## EXERCISE AIM
Give back an exact copy of the lines from the start of the material through the line bearing "pendant('copper pendant lamp at". Include both ends and nothing else.
* * * * *
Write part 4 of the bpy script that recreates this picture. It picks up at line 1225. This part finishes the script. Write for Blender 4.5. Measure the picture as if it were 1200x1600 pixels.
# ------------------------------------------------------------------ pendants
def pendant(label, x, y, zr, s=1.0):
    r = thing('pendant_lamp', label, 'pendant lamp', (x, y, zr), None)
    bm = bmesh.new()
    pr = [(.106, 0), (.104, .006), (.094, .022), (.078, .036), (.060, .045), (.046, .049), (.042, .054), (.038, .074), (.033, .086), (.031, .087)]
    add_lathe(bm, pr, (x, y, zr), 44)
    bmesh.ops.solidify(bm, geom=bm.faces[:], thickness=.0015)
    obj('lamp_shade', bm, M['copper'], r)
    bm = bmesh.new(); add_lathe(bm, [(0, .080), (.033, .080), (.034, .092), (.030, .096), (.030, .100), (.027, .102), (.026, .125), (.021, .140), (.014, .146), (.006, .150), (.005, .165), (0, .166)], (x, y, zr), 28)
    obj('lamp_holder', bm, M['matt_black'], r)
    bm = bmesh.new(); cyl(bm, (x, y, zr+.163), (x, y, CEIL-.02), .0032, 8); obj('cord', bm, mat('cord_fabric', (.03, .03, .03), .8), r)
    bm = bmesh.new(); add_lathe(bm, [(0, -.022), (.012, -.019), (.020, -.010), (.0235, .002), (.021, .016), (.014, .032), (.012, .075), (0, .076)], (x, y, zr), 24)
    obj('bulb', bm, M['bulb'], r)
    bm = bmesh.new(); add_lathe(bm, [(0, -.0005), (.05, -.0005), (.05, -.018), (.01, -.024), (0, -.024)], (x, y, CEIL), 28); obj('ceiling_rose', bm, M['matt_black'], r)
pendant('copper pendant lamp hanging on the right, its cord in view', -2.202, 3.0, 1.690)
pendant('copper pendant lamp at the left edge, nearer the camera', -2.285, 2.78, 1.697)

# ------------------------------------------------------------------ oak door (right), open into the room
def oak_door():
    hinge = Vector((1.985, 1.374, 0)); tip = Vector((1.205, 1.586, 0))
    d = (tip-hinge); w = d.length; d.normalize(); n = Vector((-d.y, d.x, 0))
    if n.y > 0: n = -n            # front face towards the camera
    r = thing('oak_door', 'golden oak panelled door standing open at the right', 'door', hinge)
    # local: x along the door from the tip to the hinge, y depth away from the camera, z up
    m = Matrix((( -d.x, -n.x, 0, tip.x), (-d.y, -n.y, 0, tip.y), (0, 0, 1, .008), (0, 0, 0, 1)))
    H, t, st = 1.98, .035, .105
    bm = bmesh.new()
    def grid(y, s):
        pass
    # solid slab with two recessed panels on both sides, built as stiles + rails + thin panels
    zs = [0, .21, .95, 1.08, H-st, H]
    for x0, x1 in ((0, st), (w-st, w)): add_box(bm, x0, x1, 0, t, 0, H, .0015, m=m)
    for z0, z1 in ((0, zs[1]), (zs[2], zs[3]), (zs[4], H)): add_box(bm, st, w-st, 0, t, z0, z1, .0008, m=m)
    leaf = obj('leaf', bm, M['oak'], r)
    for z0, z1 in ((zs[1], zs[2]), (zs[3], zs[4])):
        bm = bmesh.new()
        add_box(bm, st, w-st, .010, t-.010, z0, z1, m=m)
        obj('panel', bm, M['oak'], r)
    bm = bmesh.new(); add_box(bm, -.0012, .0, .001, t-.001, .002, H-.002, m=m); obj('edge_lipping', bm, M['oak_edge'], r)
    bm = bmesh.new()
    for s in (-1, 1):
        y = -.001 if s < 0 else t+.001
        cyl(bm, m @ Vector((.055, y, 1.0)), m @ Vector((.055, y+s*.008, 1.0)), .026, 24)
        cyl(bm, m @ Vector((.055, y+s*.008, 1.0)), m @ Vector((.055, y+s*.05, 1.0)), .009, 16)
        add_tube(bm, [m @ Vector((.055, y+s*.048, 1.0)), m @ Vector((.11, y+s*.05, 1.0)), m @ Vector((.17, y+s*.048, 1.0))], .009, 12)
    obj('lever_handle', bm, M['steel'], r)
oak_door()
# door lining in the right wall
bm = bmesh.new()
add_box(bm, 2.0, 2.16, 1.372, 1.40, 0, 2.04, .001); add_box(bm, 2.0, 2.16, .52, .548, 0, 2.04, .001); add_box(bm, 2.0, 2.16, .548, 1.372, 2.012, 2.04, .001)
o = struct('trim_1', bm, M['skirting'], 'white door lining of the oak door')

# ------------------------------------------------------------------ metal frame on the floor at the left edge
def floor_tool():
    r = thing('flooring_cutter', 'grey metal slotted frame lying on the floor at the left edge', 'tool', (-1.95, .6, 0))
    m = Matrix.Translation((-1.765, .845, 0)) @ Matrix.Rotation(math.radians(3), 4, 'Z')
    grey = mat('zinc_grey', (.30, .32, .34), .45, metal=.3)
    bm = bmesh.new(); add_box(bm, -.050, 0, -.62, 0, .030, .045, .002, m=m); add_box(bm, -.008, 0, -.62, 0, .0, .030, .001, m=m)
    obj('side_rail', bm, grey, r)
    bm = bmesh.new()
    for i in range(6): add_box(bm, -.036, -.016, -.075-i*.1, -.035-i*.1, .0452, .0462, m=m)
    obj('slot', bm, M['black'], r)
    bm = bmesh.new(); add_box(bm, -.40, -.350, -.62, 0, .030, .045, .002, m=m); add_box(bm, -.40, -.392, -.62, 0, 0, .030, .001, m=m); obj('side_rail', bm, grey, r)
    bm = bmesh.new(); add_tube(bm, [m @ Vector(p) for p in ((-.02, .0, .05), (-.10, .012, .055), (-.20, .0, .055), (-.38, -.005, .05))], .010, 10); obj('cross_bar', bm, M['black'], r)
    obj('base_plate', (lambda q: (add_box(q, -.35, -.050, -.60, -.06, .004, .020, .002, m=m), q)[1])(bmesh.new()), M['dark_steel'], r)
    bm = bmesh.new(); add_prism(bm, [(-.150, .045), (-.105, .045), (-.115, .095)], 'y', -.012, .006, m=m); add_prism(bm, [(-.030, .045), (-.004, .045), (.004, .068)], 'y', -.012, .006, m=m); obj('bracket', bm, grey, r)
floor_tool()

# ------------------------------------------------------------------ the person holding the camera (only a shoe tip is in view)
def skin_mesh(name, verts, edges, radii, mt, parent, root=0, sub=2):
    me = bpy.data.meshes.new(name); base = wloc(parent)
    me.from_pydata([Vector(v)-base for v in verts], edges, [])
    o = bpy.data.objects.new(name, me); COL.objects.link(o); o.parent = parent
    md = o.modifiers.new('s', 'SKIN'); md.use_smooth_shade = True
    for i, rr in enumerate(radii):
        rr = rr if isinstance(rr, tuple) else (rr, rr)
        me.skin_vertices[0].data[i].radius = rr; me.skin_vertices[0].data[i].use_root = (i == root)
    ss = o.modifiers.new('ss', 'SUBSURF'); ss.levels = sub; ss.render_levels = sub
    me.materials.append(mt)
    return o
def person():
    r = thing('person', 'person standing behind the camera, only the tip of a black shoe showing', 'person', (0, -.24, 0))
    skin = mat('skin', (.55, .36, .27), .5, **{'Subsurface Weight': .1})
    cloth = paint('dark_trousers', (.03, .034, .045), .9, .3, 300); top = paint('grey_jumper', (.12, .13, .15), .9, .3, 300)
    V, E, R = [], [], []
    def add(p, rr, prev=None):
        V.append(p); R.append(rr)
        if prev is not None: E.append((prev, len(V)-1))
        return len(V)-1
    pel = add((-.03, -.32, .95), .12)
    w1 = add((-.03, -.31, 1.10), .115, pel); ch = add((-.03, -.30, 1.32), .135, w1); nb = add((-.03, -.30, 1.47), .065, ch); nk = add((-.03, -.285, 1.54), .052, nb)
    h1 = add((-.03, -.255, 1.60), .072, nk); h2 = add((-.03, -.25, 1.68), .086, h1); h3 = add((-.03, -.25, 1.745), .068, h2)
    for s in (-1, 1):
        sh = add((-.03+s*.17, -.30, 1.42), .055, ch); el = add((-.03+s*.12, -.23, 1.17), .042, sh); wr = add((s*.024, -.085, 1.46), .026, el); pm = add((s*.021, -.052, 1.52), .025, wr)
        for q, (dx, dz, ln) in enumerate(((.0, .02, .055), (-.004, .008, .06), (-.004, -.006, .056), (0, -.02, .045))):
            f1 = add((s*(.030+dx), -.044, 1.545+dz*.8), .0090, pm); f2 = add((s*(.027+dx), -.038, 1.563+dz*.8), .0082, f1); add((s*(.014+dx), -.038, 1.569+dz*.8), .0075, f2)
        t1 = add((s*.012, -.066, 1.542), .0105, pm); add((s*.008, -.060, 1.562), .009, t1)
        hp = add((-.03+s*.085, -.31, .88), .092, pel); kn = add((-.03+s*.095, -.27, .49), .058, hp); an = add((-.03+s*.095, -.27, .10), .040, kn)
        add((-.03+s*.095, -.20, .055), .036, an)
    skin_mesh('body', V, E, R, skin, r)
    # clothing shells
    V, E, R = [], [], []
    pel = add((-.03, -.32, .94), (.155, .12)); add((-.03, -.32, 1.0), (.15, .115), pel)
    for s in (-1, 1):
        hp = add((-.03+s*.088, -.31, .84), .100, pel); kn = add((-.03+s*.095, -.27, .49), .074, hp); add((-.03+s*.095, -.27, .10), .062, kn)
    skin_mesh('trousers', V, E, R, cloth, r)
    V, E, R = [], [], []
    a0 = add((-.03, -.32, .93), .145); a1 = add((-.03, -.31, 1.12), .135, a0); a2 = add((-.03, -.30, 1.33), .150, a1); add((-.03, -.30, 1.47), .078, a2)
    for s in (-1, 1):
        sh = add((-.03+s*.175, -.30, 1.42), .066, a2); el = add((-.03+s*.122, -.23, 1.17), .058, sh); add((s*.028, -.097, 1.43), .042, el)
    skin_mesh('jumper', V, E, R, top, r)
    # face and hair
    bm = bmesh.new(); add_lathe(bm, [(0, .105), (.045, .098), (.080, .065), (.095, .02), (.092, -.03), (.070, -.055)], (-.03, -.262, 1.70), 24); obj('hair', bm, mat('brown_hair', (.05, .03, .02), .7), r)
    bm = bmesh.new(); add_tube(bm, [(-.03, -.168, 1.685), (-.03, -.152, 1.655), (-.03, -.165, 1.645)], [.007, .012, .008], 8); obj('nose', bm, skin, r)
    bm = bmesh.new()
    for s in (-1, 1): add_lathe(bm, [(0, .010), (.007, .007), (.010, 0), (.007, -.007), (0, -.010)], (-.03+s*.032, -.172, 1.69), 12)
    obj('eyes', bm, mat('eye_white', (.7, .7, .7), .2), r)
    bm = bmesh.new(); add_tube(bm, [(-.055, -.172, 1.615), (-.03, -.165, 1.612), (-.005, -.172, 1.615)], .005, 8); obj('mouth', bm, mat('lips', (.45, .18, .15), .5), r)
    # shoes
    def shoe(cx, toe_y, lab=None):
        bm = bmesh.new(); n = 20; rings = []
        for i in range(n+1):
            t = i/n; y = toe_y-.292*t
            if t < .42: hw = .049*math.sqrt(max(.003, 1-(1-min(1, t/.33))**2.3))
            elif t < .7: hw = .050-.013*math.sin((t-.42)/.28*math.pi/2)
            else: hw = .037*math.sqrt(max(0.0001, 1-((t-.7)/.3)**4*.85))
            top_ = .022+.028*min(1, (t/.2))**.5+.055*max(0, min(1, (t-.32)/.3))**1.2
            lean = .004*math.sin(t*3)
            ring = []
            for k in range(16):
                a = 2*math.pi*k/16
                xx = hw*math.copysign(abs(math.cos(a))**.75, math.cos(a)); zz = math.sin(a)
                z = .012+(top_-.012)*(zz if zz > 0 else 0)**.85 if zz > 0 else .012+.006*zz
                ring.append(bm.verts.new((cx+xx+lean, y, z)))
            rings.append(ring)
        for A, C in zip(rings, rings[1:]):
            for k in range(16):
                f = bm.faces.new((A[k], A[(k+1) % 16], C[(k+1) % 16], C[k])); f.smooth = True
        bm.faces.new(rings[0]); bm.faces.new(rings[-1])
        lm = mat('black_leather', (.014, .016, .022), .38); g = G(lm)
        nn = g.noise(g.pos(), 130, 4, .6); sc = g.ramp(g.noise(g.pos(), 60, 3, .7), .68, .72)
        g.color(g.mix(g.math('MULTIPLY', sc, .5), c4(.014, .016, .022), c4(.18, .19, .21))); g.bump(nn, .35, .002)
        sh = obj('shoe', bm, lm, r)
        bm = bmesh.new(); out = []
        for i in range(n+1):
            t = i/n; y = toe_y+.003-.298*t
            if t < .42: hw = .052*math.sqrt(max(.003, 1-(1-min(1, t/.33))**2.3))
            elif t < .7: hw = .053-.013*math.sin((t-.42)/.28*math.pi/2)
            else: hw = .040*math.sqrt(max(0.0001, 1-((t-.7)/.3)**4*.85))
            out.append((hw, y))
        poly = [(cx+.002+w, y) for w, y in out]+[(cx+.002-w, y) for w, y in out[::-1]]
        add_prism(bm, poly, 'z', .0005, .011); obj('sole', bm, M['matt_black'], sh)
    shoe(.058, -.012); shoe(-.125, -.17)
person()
* * * * *
## EXERCISE RESULT
Write part 4 of the bpy script that recreates this picture. It picks up at line 1225. This part finishes the script. Write for Blender 4.5. Measure the picture as if it were 1200x1600 pixels.
# ------------------------------------------------------------------ pendants
def pendant(label, x, y, zr, s=1.0):
    r = thing('pendant_lamp', label, 'pendant lamp', (x, y, zr), None)
    bm = bmesh.new()
    pr = [(.106, 0), (.104, .006), (.094, .022), (.078, .036), (.060, .045), (.046, .049), (.042, .054), (.038, .074), (.033, .086), (.031, .087)]
    add_lathe(bm, pr, (x, y, zr), 44)
    bmesh.ops.solidify(bm, geom=bm.faces[:], thickness=.0015)
    obj('lamp_shade', bm, M['copper'], r)
    bm = bmesh.new(); add_lathe(bm, [(0, .080), (.033, .080), (.034, .092), (.030, .096), (.030, .100), (.027, .102), (.026, .125), (.021, .140), (.014, .146), (.006, .150), (.005, .165), (0, .166)], (x, y, zr), 28)
    obj('lamp_holder', bm, M['matt_black'], r)
    bm = bmesh.new(); cyl(bm, (x, y, zr+.163), (x, y, CEIL-.02), .0032, 8); obj('cord', bm, mat('cord_fabric', (.03, .03, .03), .8), r)
    bm = bmesh.new(); add_lathe(bm, [(0, -.022), (.012, -.019), (.020, -.010), (.0235, .002), (.021, .016), (.014, .032), (.012, .075), (0, .076)], (x, y, zr), 24)
    obj('bulb', bm, M['bulb'], r)
    bm = bmesh.new(); add_lathe(bm, [(0, -.0005), (.05, -.0005), (.05, -.018), (.01, -.024), (0, -.024)], (x, y, CEIL), 28); obj('ceiling_rose', bm, M['matt_black'], r)
pendant('copper pendant lamp hanging on the right, its cord in view', -2.202, 3.0, 1.690)
pendant('copper pendant lamp at the left edge, nearer the camera', -2.285, 2.78, 1.697)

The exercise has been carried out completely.